This book traces a seemingly uneventful summer in
the adolescence of narrator Timmy, a sort of “everyboy” who has just the right mix of
irreverence, curiosity, obsession, loyalty, lust, anger, and decency to resemble a real
human being. Beneath the uneventful surface of the novel, important events and
significant changes take place in Timmy’s life and perception.
There is
much that is familiar to readers who lived through the book’s
mid-1970s suburban
America setting. Pope has a memoirist’s eye for detail. Timmy revels in all the minutia
that dominate a young boy’s observations–from popular music to movies to TV, all the way
to lusty adult neighbors and the quirks of his own siblings and parents. Unlike memoir
writers, Pope brings no adult filter to Timmy’s voice. That an adult writer can so
thoroughly allow readers to experience life through the perspective of his young narrator
is quite a feat of
literary dexterity.
In addition to his skill at
capturing just the right details, Pope is simply
a terrific crafter of the written
word. Even through the adolescent narrator’s
voice, his language moves beautifully
through moments that approach poetry to
other equally satisfying moments of near
reportage as Timmy enumerates his
countless observations. The book’s great humor
comes both from the tragicomic situations that Timmy experiences and the delightful way
he narrates these experiences. Pope is so stylistically skilled that it sometimes hardly
matters what is actually occurring as the novel unfolds.
“Stuff” certainly
happens in the book. Pets die, parents argue, youngsters
and adults have carnal
adventures, and people show their positive and
disturbing personality traits in a
variety of minor and major ways. But don’t come to this book looking for the “action”
that often overwhelms traditional boy-moving-toward-manhood books. Pope works on a more
sophisticated plane. Timmy
experiences no psychological earthquakes–just a subtle
erosion of his emotional landscape. Friends and family (and ultimately Timmy himself)

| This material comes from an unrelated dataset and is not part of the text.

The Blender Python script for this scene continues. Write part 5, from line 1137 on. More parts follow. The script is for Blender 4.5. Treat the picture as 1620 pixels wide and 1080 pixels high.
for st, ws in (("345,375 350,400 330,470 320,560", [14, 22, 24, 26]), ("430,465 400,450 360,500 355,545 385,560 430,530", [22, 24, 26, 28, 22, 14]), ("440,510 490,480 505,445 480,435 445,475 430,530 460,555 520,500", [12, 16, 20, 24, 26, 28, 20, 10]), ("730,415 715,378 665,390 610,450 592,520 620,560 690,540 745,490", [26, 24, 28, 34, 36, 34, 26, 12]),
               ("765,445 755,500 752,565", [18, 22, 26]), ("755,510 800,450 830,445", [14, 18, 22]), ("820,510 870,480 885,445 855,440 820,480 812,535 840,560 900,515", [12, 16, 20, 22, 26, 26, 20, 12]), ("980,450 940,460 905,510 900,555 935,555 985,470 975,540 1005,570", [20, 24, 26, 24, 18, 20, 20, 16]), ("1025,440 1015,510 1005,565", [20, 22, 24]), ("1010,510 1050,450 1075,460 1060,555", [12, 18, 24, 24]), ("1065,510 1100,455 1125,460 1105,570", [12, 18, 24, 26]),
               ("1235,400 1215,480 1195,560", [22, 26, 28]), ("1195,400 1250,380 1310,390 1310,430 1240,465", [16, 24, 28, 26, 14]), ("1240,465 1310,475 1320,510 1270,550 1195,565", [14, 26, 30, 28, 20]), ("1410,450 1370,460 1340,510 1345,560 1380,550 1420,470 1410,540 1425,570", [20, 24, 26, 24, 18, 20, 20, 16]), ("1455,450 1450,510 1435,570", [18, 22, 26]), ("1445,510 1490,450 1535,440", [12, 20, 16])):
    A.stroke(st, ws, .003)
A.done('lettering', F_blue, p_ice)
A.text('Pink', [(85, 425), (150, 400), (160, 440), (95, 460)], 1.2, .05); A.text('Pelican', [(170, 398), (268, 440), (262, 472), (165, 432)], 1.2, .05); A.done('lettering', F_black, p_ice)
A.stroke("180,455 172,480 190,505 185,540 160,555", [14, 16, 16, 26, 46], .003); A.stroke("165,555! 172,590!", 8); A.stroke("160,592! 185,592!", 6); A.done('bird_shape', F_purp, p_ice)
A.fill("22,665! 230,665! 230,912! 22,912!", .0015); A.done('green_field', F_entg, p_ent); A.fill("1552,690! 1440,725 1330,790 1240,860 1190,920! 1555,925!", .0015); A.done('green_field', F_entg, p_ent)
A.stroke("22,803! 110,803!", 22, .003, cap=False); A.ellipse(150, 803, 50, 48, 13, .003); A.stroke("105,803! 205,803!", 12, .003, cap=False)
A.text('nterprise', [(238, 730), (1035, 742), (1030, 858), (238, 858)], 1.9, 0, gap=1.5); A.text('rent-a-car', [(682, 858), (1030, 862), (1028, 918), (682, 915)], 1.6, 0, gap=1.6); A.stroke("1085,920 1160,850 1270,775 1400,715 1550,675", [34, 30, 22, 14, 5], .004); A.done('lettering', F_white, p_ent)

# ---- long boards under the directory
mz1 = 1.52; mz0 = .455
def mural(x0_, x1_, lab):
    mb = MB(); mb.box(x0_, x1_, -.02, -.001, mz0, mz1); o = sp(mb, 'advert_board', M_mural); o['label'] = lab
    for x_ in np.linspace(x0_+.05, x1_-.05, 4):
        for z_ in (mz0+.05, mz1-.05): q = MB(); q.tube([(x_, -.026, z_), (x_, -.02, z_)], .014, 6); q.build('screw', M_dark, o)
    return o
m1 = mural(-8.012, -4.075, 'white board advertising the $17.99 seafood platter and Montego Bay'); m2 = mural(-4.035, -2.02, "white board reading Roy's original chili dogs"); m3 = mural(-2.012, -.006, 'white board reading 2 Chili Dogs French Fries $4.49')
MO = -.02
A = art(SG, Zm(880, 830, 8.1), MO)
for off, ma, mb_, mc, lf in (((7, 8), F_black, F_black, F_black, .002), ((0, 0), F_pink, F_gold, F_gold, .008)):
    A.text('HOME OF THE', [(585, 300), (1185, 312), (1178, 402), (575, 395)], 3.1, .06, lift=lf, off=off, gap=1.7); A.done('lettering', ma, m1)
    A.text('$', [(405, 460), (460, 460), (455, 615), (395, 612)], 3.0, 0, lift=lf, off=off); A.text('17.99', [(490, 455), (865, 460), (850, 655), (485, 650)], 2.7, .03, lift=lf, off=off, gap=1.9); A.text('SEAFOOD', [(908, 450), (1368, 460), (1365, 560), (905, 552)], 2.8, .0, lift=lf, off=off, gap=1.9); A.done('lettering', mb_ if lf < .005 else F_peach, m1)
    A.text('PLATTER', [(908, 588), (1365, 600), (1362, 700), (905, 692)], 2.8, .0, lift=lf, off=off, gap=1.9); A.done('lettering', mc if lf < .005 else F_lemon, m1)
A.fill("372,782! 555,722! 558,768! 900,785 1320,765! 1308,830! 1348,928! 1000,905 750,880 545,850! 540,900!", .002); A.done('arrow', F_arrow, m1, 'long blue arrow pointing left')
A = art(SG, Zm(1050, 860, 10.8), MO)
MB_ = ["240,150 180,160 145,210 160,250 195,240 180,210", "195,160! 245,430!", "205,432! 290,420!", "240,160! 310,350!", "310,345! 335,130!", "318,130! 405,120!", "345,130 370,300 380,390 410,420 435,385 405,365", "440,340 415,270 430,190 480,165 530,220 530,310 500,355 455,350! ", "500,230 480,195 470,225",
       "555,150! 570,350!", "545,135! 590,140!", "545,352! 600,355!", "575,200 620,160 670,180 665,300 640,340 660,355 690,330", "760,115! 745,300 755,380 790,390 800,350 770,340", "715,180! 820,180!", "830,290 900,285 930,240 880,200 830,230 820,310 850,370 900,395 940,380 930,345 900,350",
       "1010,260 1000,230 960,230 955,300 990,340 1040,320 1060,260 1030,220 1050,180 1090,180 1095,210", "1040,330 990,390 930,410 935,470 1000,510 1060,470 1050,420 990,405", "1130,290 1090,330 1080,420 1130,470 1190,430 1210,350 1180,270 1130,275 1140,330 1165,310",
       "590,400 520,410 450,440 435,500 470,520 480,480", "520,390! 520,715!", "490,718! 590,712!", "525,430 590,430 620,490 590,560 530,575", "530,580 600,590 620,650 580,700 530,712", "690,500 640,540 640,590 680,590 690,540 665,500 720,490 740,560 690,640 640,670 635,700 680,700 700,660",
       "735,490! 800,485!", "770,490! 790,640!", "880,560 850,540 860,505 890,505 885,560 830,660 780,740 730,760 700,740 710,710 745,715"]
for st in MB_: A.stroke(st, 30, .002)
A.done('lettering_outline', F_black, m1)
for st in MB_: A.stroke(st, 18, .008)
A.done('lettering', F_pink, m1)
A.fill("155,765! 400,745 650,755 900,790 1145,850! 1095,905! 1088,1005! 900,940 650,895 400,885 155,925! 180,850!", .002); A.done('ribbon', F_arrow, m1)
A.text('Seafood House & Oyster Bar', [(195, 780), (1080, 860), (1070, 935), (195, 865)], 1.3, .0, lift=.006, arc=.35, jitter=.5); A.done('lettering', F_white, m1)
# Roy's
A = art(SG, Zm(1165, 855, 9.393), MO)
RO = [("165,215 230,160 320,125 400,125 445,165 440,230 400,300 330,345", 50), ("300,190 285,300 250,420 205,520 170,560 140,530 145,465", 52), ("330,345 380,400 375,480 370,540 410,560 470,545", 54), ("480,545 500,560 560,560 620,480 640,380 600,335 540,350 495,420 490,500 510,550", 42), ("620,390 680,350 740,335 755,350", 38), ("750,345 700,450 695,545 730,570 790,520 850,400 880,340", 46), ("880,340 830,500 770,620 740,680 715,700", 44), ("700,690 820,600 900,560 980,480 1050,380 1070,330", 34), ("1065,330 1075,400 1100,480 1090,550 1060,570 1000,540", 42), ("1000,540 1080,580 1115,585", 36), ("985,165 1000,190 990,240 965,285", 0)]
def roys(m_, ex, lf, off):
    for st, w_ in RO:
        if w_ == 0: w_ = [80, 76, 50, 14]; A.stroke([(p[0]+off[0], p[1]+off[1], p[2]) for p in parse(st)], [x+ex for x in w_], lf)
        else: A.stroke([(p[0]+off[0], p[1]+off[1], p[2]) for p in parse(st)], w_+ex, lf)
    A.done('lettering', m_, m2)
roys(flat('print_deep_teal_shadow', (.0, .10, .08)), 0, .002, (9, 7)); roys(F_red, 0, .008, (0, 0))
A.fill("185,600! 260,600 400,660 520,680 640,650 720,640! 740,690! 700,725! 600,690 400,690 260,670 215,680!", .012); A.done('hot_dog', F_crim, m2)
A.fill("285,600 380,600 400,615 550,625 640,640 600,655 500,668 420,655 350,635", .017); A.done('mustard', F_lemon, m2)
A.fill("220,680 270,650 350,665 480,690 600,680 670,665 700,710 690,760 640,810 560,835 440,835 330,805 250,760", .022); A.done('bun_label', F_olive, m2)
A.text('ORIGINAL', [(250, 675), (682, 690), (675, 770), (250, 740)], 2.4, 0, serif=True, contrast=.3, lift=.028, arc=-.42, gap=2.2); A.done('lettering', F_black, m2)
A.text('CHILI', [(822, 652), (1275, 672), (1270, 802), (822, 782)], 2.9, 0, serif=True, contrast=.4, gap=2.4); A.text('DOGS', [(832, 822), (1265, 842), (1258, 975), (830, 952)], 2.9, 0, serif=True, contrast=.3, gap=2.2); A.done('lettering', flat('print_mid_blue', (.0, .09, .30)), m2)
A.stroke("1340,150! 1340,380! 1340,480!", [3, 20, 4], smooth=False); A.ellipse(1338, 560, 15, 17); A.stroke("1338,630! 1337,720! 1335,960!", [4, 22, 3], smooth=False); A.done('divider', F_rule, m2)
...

change. These are not the melodramatic changes of lesser coming-of-age novels. Just as
people do in the real world, the characters of Pope’s In The Cherry Tree arrive at
the end of
this fragment of their life story changed just enough to inhabit the world
in a slightly different place.
And thanks to Pope’s encyclopedic but
precise choice of detail, his delightful style, and his subtle hand in shaping his
protagonist, readers can find a place in that world as well.